At the end of the book, John Morrill suggests that both the Protestant and Catholic Reformations can be seen as successes and failures. The Protestant Reformation succeeded in that a Protestant church was established in Ireland, but it failed to turn the entire population into Protestants. The Catholic Reformation succeeded in that most people who were born Catholic stayed Catholic; it failed in adding new members or winning back the Church of Ireland. If either Reformation had been completely successful or unsuccessful, the bitter sectarianism of Irish history could have been avoided.
In his introduction, Alan Ford notes that this book about sectarianism tells only half of the story. A companion volume needs to be written on how Irish Protestants and Irish Catholics coexisted peaceably. The same could be said for Michael McIlveen’s death. Although Michael was murdered for wearing a Celtic jersey, his family pleaded that there be no sectarian retaliation and publicly invited the Rev. Ian Paisley, the mp for the area and de facto leader of Northern unionists, to Michael’s funeral. The Ballykeel Loyal Sons of Ulster Flute Band, a unionist marching band, rerouted a parade away from where Michael was attacked. And at Michael McIlveen’s funeral, his Catholic and Protestant friends wore Celtic and Rangers jerseys.
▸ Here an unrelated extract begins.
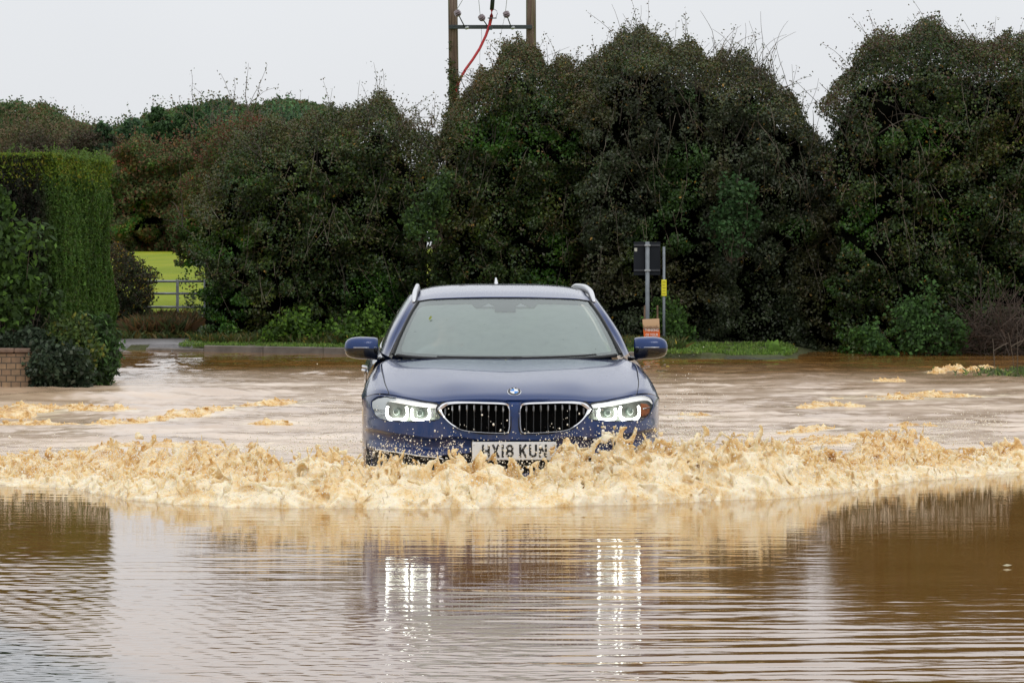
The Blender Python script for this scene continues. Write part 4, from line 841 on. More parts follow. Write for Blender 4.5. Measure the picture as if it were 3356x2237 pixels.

Alongside all the sectarianism documented in this book and many others, there is also the often untold history of Protestants and Catholics living together in Ireland—a story that may have pertinence for other times and places as well.
Mary Noll Venables is a historian living in Ireland.
1. Dan Keenan, “Mother grieves for murdered teenage son,” Irish Times [Dublin], May 10, 2006; Dan Keenan, “Five charged with killing Ballymena schoolboy,” Irish Times [Dublin], May 12, 2006.
2. David Adams, “Sectarian divide has not healed,” Irish Times [Dublin], May 12, 2006.